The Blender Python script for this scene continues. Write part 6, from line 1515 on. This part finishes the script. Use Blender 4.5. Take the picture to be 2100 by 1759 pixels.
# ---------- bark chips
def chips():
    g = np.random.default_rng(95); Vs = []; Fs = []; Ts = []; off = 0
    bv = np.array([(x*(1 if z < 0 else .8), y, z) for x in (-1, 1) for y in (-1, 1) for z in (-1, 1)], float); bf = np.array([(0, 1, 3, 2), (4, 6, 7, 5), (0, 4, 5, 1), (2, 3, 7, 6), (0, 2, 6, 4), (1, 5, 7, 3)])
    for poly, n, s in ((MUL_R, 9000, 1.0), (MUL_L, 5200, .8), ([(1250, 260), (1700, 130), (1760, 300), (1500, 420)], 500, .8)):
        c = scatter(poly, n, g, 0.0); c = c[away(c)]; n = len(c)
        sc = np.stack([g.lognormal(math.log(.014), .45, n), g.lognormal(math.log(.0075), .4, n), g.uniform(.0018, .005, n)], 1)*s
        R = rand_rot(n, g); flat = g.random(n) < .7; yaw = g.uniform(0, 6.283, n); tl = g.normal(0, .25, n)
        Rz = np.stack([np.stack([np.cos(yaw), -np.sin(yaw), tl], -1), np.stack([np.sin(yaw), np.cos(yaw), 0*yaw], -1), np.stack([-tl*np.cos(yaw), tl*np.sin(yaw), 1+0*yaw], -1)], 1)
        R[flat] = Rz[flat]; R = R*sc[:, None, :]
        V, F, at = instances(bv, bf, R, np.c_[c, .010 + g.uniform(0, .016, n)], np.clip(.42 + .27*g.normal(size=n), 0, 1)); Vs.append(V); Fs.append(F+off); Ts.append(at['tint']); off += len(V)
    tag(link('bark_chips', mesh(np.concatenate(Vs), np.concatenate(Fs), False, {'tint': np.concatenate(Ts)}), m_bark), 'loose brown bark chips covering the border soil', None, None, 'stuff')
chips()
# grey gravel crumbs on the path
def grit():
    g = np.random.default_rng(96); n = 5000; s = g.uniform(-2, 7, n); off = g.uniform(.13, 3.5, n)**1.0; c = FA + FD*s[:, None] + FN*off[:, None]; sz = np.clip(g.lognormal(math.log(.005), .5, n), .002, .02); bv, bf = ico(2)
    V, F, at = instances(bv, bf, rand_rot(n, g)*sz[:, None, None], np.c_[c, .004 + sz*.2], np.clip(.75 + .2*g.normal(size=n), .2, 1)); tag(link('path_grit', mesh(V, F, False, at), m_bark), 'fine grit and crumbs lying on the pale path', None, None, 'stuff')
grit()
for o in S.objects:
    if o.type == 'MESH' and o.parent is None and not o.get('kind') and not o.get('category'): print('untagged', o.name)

^^^^^^^^^^^^^^^^

Short exercise: Would you give the material above again, complete and exact?

Answer for this exercise:
The Blender Python script for this scene continues. Write part 6, from line 1515 on. This part finishes the script. Use Blender 4.5. Take the picture to be 2100 by 1759 pixels.
# ---------- bark chips
def chips():
    g = np.random.default_rng(95); Vs = []; Fs = []; Ts = []; off = 0
    bv = np.array([(x*(1 if z < 0 else .8), y, z) for x in (-1, 1) for y in (-1, 1) for z in (-1, 1)], float); bf = np.array([(0, 1, 3, 2), (4, 6, 7, 5), (0, 4, 5, 1), (2, 3, 7, 6), (0, 2, 6, 4), (1, 5, 7, 3)])
    for poly, n, s in ((MUL_R, 9000, 1.0), (MUL_L, 5200, .8), ([(1250, 260), (1700, 130), (1760, 300), (1500, 420)], 500, .8)):
        c = scatter(poly, n, g, 0.0); c = c[away(c)]; n = len(c)
        sc = np.stack([g.lognormal(math.log(.014), .45, n), g.lognormal(math.log(.0075), .4, n), g.uniform(.0018, .005, n)], 1)*s
        R = rand_rot(n, g); flat = g.random(n) < .7; yaw = g.uniform(0, 6.283, n); tl = g.normal(0, .25, n)
        Rz = np.stack([np.stack([np.cos(yaw), -np.sin(yaw), tl], -1), np.stack([np.sin(yaw), np.cos(yaw), 0*yaw], -1), np.stack([-tl*np.cos(yaw), tl*np.sin(yaw), 1+0*yaw], -1)], 1)
        R[flat] = Rz[flat]; R = R*sc[:, None, :]
        V, F, at = instances(bv, bf, R, np.c_[c, .010 + g.uniform(0, .016, n)], np.clip(.42 + .27*g.normal(size=n), 0, 1)); Vs.append(V); Fs.append(F+off); Ts.append(at['tint']); off += len(V)
    tag(link('bark_chips', mesh(np.concatenate(Vs), np.concatenate(Fs), False, {'tint': np.concatenate(Ts)}), m_bark), 'loose brown bark chips covering the border soil', None, None, 'stuff')
chips()
# grey gravel crumbs on the path
def grit():
    g = np.random.default_rng(96); n = 5000; s = g.uniform(-2, 7, n); off = g.uniform(.13, 3.5, n)**1.0; c = FA + FD*s[:, None] + FN*off[:, None]; sz = np.clip(g.lognormal(math.log(.005), .5, n), .002, .02); bv, bf = ico(2)
    V, F, at = instances(bv, bf, rand_rot(n, g)*sz[:, None, None], np.c_[c, .004 + sz*.2], np.clip(.75 + .2*g.normal(size=n), .2, 1)); tag(link('path_grit', mesh(V, F, False, at), m_bark), 'fine grit and crumbs lying on the pale path', None, None, 'stuff')
grit()
for o in S.objects:
    if o.type == 'MESH' and o.parent is None and not o.get('kind') and not o.get('category'): print('untagged', o.name)